[Exercise aim] Extract every line below, verbatim.

[Records for the task]
------------
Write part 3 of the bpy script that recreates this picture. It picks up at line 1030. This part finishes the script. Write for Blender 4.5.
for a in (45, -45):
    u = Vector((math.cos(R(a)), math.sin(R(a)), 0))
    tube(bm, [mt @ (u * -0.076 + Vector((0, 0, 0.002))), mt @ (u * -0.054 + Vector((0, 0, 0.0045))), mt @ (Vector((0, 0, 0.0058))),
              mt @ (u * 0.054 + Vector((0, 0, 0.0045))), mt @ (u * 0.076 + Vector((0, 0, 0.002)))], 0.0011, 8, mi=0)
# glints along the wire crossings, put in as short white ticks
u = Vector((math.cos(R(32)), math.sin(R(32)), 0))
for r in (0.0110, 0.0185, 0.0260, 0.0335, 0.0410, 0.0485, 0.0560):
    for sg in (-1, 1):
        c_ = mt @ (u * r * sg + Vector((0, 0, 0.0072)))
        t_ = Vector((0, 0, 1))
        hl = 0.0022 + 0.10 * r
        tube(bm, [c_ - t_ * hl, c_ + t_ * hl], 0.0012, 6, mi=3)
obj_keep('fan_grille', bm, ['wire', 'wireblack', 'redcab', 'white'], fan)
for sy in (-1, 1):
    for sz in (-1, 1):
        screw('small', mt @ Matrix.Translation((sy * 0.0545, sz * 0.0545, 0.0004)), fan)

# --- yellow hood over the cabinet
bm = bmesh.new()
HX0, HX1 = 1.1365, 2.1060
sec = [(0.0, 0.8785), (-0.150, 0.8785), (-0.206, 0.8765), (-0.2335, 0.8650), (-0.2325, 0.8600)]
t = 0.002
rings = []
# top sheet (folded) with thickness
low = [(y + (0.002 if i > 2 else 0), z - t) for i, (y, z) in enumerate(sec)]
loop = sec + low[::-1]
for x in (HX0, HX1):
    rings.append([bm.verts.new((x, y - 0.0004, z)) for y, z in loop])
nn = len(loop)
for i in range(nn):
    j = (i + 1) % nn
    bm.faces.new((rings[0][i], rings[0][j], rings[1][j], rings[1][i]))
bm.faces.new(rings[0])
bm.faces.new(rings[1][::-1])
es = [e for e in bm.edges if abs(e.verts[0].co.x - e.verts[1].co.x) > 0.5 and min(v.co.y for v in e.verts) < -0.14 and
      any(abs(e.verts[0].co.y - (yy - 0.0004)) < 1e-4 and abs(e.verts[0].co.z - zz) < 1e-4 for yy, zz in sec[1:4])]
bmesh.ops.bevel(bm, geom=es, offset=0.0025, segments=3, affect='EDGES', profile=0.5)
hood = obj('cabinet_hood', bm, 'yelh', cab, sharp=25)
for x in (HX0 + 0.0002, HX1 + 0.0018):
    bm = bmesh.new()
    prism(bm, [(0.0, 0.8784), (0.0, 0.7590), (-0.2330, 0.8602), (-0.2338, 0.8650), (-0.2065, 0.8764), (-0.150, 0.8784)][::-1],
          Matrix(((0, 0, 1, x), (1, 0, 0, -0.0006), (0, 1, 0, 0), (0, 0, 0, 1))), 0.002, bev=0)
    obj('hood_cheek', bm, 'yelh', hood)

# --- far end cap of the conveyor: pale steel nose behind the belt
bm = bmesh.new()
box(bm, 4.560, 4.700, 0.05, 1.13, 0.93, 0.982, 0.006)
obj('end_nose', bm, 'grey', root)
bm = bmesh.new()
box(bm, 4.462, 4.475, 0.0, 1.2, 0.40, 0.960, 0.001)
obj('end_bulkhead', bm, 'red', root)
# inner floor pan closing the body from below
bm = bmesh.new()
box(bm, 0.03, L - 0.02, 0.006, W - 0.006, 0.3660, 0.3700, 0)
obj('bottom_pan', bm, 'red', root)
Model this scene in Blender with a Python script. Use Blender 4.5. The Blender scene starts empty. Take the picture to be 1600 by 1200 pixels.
------------
[Correct result]
Write part 3 of the bpy script that recreates this picture. It picks up at line 1030. This part finishes the script. Write for Blender 4.5.
for a in (45, -45):
    u = Vector((math.cos(R(a)), math.sin(R(a)), 0))
    tube(bm, [mt @ (u * -0.076 + Vector((0, 0, 0.002))), mt @ (u * -0.054 + Vector((0, 0, 0.0045))), mt @ (Vector((0, 0, 0.0058))),
              mt @ (u * 0.054 + Vector((0, 0, 0.0045))), mt @ (u * 0.076 + Vector((0, 0, 0.002)))], 0.0011, 8, mi=0)
# glints along the wire crossings, put in as short white ticks
u = Vector((math.cos(R(32)), math.sin(R(32)), 0))
for r in (0.0110, 0.0185, 0.0260, 0.0335, 0.0410, 0.0485, 0.0560):
    for sg in (-1, 1):
        c_ = mt @ (u * r * sg + Vector((0, 0, 0.0072)))
        t_ = Vector((0, 0, 1))
        hl = 0.0022 + 0.10 * r
        tube(bm, [c_ - t_ * hl, c_ + t_ * hl], 0.0012, 6, mi=3)
obj_keep('fan_grille', bm, ['wire', 'wireblack', 'redcab', 'white'], fan)
for sy in (-1, 1):
    for sz in (-1, 1):
        screw('small', mt @ Matrix.Translation((sy * 0.0545, sz * 0.0545, 0.0004)), fan)

# --- yellow hood over the cabinet
bm = bmesh.new()
HX0, HX1 = 1.1365, 2.1060
sec = [(0.0, 0.8785), (-0.150, 0.8785), (-0.206, 0.8765), (-0.2335, 0.8650), (-0.2325, 0.8600)]
t = 0.002
rings = []
# top sheet (folded) with thickness
low = [(y + (0.002 if i > 2 else 0), z - t) for i, (y, z) in enumerate(sec)]
loop = sec + low[::-1]
for x in (HX0, HX1):
    rings.append([bm.verts.new((x, y - 0.0004, z)) for y, z in loop])
nn = len(loop)
for i in range(nn):
    j = (i + 1) % nn
    bm.faces.new((rings[0][i], rings[0][j], rings[1][j], rings[1][i]))
bm.faces.new(rings[0])
bm.faces.new(rings[1][::-1])
es = [e for e in bm.edges if abs(e.verts[0].co.x - e.verts[1].co.x) > 0.5 and min(v.co.y for v in e.verts) < -0.14 and
      any(abs(e.verts[0].co.y - (yy - 0.0004)) < 1e-4 and abs(e.verts[0].co.z - zz) < 1e-4 for yy, zz in sec[1:4])]
bmesh.ops.bevel(bm, geom=es, offset=0.0025, segments=3, affect='EDGES', profile=0.5)
hood = obj('cabinet_hood', bm, 'yelh', cab, sharp=25)
for x in (HX0 + 0.0002, HX1 + 0.0018):
    bm = bmesh.new()
    prism(bm, [(0.0, 0.8784), (0.0, 0.7590), (-0.2330, 0.8602), (-0.2338, 0.8650), (-0.2065, 0.8764), (-0.150, 0.8784)][::-1],
          Matrix(((0, 0, 1, x), (1, 0, 0, -0.0006), (0, 1, 0, 0), (0, 0, 0, 1))), 0.002, bev=0)
    obj('hood_cheek', bm, 'yelh', hood)

# --- far end cap of the conveyor: pale steel nose behind the belt
bm = bmesh.new()
box(bm, 4.560, 4.700, 0.05, 1.13, 0.93, 0.982, 0.006)
obj('end_nose', bm, 'grey', root)
bm = bmesh.new()
box(bm, 4.462, 4.475, 0.0, 1.2, 0.40, 0.960, 0.001)
obj('end_bulkhead', bm, 'red', root)
# inner floor pan closing the body from below
bm = bmesh.new()
box(bm, 0.03, L - 0.02, 0.006, W - 0.006, 0.3660, 0.3700, 0)
obj('bottom_pan', bm, 'red', root)
Model this scene in Blender with a Python script. Use Blender 4.5. The Blender scene starts empty. Take the picture to be 1600 by 1200 pixels.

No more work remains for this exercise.